The Greatest American Hero (1983) – Wizards and Warlocks and It’s Only Rock and Roll 


I’m coming up on the end of my time with Ralph (William Katt), Bill (Robert Culp) and Pam (Connie Sellecca), but there’s another Cannell series I grew up with cresting the horizon. I’m entering unusual territory here, in that from what I can garner from IMDB, this pair of episodes and next week’s were never aired…

First up is Wizards and Warlocks written by Shel Willens. This is a mostly fun episode, though I’m sure LARPers and D&D fans may have some issues with it.

A young Arab Prince, Aha (Shunil Borpujari) – a name that ends up being a running joke through the episode – is in America for his post-secondary education, and he’s caught up in a game known as Wizards and Warlocks.

The boy’s father approaches the Bureau through Carlisle (William Bogert) to ask Bill to find and protect his son, whom he believes is being targeted for kidnapping. But no one on the campus will talk to our trio… because they don’t understand the game.

So they turn to the games creator, Norman Fackler (James Whitmore Jr.) for help.

Through all of it, Bill is less than tolerant, and has some fantastic lines as he works his way through the case. Pam eventually gets the hang of it, and with her and Ralph leading the way, the chase is on to find Aha.

Not exactly the most sincere look at the D&D phenomena of the 80s, but it was still a lot of fun to watch, and there are appearances by Bob Saget and David Paymer.

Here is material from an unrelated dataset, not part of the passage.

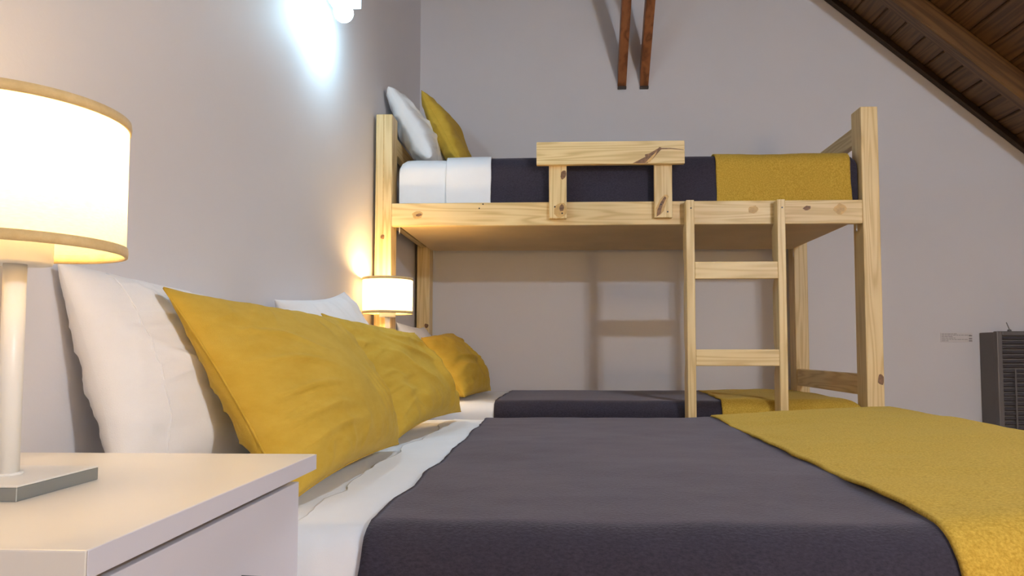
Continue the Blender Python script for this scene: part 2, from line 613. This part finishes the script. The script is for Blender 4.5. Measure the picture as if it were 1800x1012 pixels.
# ladder: stiles are thin where they lap the board, deeper below it
def stile(x0, x1):
    yf = 2.662
    prof = [(2.7085, 1.330), (2.7085, 1.243)]
    yb = 2.738
    prof += [(yb - .012, 1.236), (yb, 1.22)]
    for zt, zb in ((1.088, 1.021), (.747, .683), (.405, .34)):
        prof += [(yb, zt + .03), (yb - .018, zt - .004), (yb - .018, zb + .004), (yb, zb - .03)]
    prof += [(yb, 0), (yf, 0), (yf, 1.330)]
    n = len(prof)
    bm = bmesh.new()
    a = [bm.verts.new((x0, y, z)) for y, z in prof]
    b = [bm.verts.new((x1, y, z)) for y, z in prof]
    bm.faces.new(a)
    bm.faces.new(b[::-1])
    for i in range(n):
        bm.faces.new((a[i], b[i], b[(i + 1) % n], a[(i + 1) % n]))
    bmesh.ops.recalc_face_normals(bm, faces=bm.faces)
    bmesh.ops.bevel(bm, geom=[e for e in bm.edges if abs(e.verts[0].co.x - e.verts[1].co.x) < 1e-5], offset=.002, segments=1, affect='EDGES')
    c = Vector(((x0 + x1) / 2, 2.70, .66))
    bmesh.ops.translate(bm, vec=-c, verts=bm.verts)
    me = bpy.data.meshes.new('ladder_stile')
    bm.to_mesh(me)
    bm.free()
    o = link('ladder_stile', me, M['pine_z'], bunk, loc=c - bunk.location)
    screw(o, (x0 + x1) / 2 + .003, 1.298, 2.662, .003)
    return o


stile(1.257, 1.289)
stile(1.609, 1.640)
for zb, zt in ((1.021, 1.088), (.683, .747), (.34, .405)):
    box('ladder_rung', (1.289, 2.664, zb), (1.609, 2.684, zt), M['pine_x'], bunk, .003)


# ------------------------------------------------------------------ cloth over mattresses
def arc(e, r):
    if e < 0:
        return e, 0.
    q = PI * r / 2
    if e < q:
        return r * math.sin(e / r), r * (1 - math.cos(e / r))
    return r, r + e - q


def drape(name, m, bx, by, ztop, r, xs, over, off=0., th=.005, parent=None, foot=0., head=0., zf=None, seed=0,
          wob=.004, amp=.0025, nx=90, ny=110, skew=0.):
    """Cloth lying on a rounded box bx × by with top at ztop; over = (near, far) hang; xs = flat x range."""
    x0, x1 = xs
    res = []
    for o_ in (off + th, off):
        R = r + o_
        ylo, yhi = by[0] - o_, by[1] + o_
        xlo, xhi = bx[0] - o_, bx[1] + o_
        A = np.zeros((nx, ny, 3))
        t0, t1 = ylo + R - (PI * R / 2 + over[0]), yhi - R + (PI * R / 2 + over[1])
        if over[1] < 0:
            t1 = yhi + over[1]
        a0 = x0 if not head else xlo + R - (PI * R / 2 + head)
        a1 = x1 if not foot else xhi - R + (PI * R / 2 + foot)
        for j in range(ny):
            t = t0 + (t1 - t0) * j / (ny - 1)
            if t < ylo + R:
                ad, dn = arc(ylo + R - t, R)
                y = ylo + R - ad
            elif t > yhi - R:
                ad, dn = arc(t - yhi + R, R)
                y = yhi - R + ad
            else:
                y, dn = t, 0.
            w0 = wob * fb(t * 7, seed, .3) + skew * (t - ylo) / (yhi - ylo)
            w1 = wob * fb(t * 7, seed + 9, .7)
            for i in range(nx):
                u = i / (nx - 1)
                s = (a0 + (0 if head else w0)) * (1 - u) + (a1 + (0 if foot else w1)) * u
                de = 0.
                if foot and s > xhi - R:
                    ad, de = arc(s - xhi + R, R)
                    x = xhi - R + ad
                elif head and s < xlo + R:
                    ad, de = arc(xlo + R - s, R)
                    x = xlo + R - ad
                else:
                    x = s
                d = (dn ** 3 + de ** 3) ** (1 / 3)
                z = ztop + o_ - d + (zf(x, y) if zf else 0)
                n = amp * fb(x * 3.2 + seed, y * 3.2, z * 2) if o_ else 0
                k = min(1, d / R)
                A[i, j] = (x, y - (n * k if t < (ylo + yhi) / 2 else -n * k), z + n * (1 - k))
        res.append(A)
    return grid_shell(name, res[0], res[1], m, parent)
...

In It’s Only Rock and Roll, Ralph and Bill come to the aid of a rock band’s lead singer. The episode was written by Babs Greyhoskyand featured a nice little sub-plot centering on the newlywed’s neighborhood taking issue with their garbage, the noise, and all the trouble that seems to surround Ralph.

The Bureau, who is learning to use their new phone lines, gets a call from band manager Chris Bunch (Anthony Charnota) about a bomb threat on the plane his band, Elvira, is flying in on. The main target, is the band’s lead singer, Dak Hampton (Judson Scott), but Ralph saves the day.

Afterwards, protective custody is suggested, and Dak and Bill need to share a safe house, though that goes south when the people who want Dak dead, a group of bikers, shows up there, guns ablaze.

Despite the fact Dak knows his life is in danger, he has a hard time keeping a low profile, and Ralph and Bill need to track him down (again) before the baddies catch up to him. When they do, they put him in the Hinkley household, which, thanks to an impromptu concert puts them in more trouble with their neighbors.

When it looks like another member of the band is responsible for arranging the attempts, Dak doesn’t believe it, and he may be right, there may be someone else behind it, and Ralph and Bill better find out soon, or Dak’s next performance may very well be his last!





One Comment Add yours

  1. Jez says:

    “this pair of episodes and next week’s were never aired…”

    Wizards & Warlocks, at least, was definitely aired back in the day, as I remember watching it when I was a kid. The nerd culture of the episode resonated with my 12yo self.